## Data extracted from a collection
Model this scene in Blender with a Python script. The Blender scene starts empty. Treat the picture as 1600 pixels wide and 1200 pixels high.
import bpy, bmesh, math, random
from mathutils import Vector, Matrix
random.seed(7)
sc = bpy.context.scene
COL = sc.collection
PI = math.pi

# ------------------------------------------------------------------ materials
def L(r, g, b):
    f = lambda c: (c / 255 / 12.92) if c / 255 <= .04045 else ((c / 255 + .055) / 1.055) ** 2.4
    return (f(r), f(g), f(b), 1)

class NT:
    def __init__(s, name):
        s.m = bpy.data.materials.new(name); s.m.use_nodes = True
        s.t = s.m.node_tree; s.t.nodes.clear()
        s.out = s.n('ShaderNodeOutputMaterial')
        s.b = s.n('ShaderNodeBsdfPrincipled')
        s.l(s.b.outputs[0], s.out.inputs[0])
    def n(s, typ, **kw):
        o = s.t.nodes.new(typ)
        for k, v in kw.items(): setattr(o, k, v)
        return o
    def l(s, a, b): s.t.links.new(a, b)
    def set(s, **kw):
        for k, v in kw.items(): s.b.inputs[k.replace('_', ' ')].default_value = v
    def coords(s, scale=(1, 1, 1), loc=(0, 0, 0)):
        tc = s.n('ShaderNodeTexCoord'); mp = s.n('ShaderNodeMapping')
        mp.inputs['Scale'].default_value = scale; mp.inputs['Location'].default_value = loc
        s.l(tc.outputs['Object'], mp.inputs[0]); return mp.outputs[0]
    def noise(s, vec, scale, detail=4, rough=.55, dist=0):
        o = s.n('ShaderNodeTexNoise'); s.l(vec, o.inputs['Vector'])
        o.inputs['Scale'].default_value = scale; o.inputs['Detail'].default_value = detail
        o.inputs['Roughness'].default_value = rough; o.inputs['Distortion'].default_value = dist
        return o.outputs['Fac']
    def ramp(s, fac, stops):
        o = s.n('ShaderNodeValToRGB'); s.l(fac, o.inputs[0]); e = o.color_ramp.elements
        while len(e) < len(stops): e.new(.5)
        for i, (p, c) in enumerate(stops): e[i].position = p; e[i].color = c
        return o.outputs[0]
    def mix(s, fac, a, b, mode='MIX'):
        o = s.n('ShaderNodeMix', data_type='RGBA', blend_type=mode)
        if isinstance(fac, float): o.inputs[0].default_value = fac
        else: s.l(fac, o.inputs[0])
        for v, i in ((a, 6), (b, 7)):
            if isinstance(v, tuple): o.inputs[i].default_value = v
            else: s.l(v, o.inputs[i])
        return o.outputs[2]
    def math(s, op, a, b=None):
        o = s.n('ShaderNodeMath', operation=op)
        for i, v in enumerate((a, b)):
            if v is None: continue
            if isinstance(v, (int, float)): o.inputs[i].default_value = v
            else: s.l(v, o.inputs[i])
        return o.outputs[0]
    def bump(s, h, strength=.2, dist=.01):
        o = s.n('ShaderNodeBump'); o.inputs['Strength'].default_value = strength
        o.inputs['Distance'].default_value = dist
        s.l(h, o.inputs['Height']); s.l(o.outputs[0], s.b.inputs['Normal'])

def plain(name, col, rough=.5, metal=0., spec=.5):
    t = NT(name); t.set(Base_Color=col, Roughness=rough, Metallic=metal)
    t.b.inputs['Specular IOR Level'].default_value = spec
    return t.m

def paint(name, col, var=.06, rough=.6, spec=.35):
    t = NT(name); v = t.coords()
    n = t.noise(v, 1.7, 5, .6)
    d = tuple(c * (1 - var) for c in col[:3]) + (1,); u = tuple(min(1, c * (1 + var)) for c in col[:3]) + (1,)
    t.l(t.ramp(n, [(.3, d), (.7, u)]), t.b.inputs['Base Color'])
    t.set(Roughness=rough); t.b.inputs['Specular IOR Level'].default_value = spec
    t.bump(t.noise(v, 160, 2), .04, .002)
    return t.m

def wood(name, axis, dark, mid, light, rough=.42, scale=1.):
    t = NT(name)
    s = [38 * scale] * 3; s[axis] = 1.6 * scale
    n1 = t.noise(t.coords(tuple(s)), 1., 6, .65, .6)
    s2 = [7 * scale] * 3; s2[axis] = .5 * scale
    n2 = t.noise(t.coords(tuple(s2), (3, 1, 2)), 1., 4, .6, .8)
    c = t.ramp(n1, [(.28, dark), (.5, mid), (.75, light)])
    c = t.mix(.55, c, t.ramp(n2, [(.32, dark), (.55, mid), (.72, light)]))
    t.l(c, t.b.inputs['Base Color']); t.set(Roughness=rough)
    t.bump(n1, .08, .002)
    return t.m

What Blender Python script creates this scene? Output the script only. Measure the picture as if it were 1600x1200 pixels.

## WHAT THIS TASK INVOLVES
Above are the records; copy all of them exactly.

## EXERCISE RESPONSE
Model this scene in Blender with a Python script. The Blender scene starts empty. Treat the picture as 1600 pixels wide and 1200 pixels high.
import bpy, bmesh, math, random
from mathutils import Vector, Matrix
random.seed(7)
sc = bpy.context.scene
COL = sc.collection
PI = math.pi

# ------------------------------------------------------------------ materials
def L(r, g, b):
    f = lambda c: (c / 255 / 12.92) if c / 255 <= .04045 else ((c / 255 + .055) / 1.055) ** 2.4
    return (f(r), f(g), f(b), 1)

class NT:
    def __init__(s, name):
        s.m = bpy.data.materials.new(name); s.m.use_nodes = True
        s.t = s.m.node_tree; s.t.nodes.clear()
        s.out = s.n('ShaderNodeOutputMaterial')
        s.b = s.n('ShaderNodeBsdfPrincipled')
        s.l(s.b.outputs[0], s.out.inputs[0])
    def n(s, typ, **kw):
        o = s.t.nodes.new(typ)
        for k, v in kw.items(): setattr(o, k, v)
        return o
    def l(s, a, b): s.t.links.new(a, b)
    def set(s, **kw):
        for k, v in kw.items(): s.b.inputs[k.replace('_', ' ')].default_value = v
    def coords(s, scale=(1, 1, 1), loc=(0, 0, 0)):
        tc = s.n('ShaderNodeTexCoord'); mp = s.n('ShaderNodeMapping')
        mp.inputs['Scale'].default_value = scale; mp.inputs['Location'].default_value = loc
        s.l(tc.outputs['Object'], mp.inputs[0]); return mp.outputs[0]
    def noise(s, vec, scale, detail=4, rough=.55, dist=0):
        o = s.n('ShaderNodeTexNoise'); s.l(vec, o.inputs['Vector'])
        o.inputs['Scale'].default_value = scale; o.inputs['Detail'].default_value = detail
        o.inputs['Roughness'].default_value = rough; o.inputs['Distortion'].default_value = dist
        return o.outputs['Fac']
    def ramp(s, fac, stops):
        o = s.n('ShaderNodeValToRGB'); s.l(fac, o.inputs[0]); e = o.color_ramp.elements
        while len(e) < len(stops): e.new(.5)
        for i, (p, c) in enumerate(stops): e[i].position = p; e[i].color = c
        return o.outputs[0]
    def mix(s, fac, a, b, mode='MIX'):
        o = s.n('ShaderNodeMix', data_type='RGBA', blend_type=mode)
        if isinstance(fac, float): o.inputs[0].default_value = fac
        else: s.l(fac, o.inputs[0])
        for v, i in ((a, 6), (b, 7)):
            if isinstance(v, tuple): o.inputs[i].default_value = v
            else: s.l(v, o.inputs[i])
        return o.outputs[2]
    def math(s, op, a, b=None):
        o = s.n('ShaderNodeMath', operation=op)
        for i, v in enumerate((a, b)):
            if v is None: continue
            if isinstance(v, (int, float)): o.inputs[i].default_value = v
            else: s.l(v, o.inputs[i])
        return o.outputs[0]
    def bump(s, h, strength=.2, dist=.01):
        o = s.n('ShaderNodeBump'); o.inputs['Strength'].default_value = strength
        o.inputs['Distance'].default_value = dist
        s.l(h, o.inputs['Height']); s.l(o.outputs[0], s.b.inputs['Normal'])

def plain(name, col, rough=.5, metal=0., spec=.5):
    t = NT(name); t.set(Base_Color=col, Roughness=rough, Metallic=metal)
    t.b.inputs['Specular IOR Level'].default_value = spec
    return t.m

def paint(name, col, var=.06, rough=.6, spec=.35):
    t = NT(name); v = t.coords()
    n = t.noise(v, 1.7, 5, .6)
    d = tuple(c * (1 - var) for c in col[:3]) + (1,); u = tuple(min(1, c * (1 + var)) for c in col[:3]) + (1,)
    t.l(t.ramp(n, [(.3, d), (.7, u)]), t.b.inputs['Base Color'])
    t.set(Roughness=rough); t.b.inputs['Specular IOR Level'].default_value = spec
    t.bump(t.noise(v, 160, 2), .04, .002)
    return t.m

def wood(name, axis, dark, mid, light, rough=.42, scale=1.):
    t = NT(name)
    s = [38 * scale] * 3; s[axis] = 1.6 * scale
    n1 = t.noise(t.coords(tuple(s)), 1., 6, .65, .6)
    s2 = [7 * scale] * 3; s2[axis] = .5 * scale
    n2 = t.noise(t.coords(tuple(s2), (3, 1, 2)), 1., 4, .6, .8)
    c = t.ramp(n1, [(.28, dark), (.5, mid), (.75, light)])
    c = t.mix(.55, c, t.ramp(n2, [(.32, dark), (.55, mid), (.72, light)]))
    t.l(c, t.b.inputs['Base Color']); t.set(Roughness=rough)
    t.bump(n1, .08, .002)
    return t.m

What Blender Python script creates this scene? Output the script only. Measure the picture as if it were 1600x1200 pixels.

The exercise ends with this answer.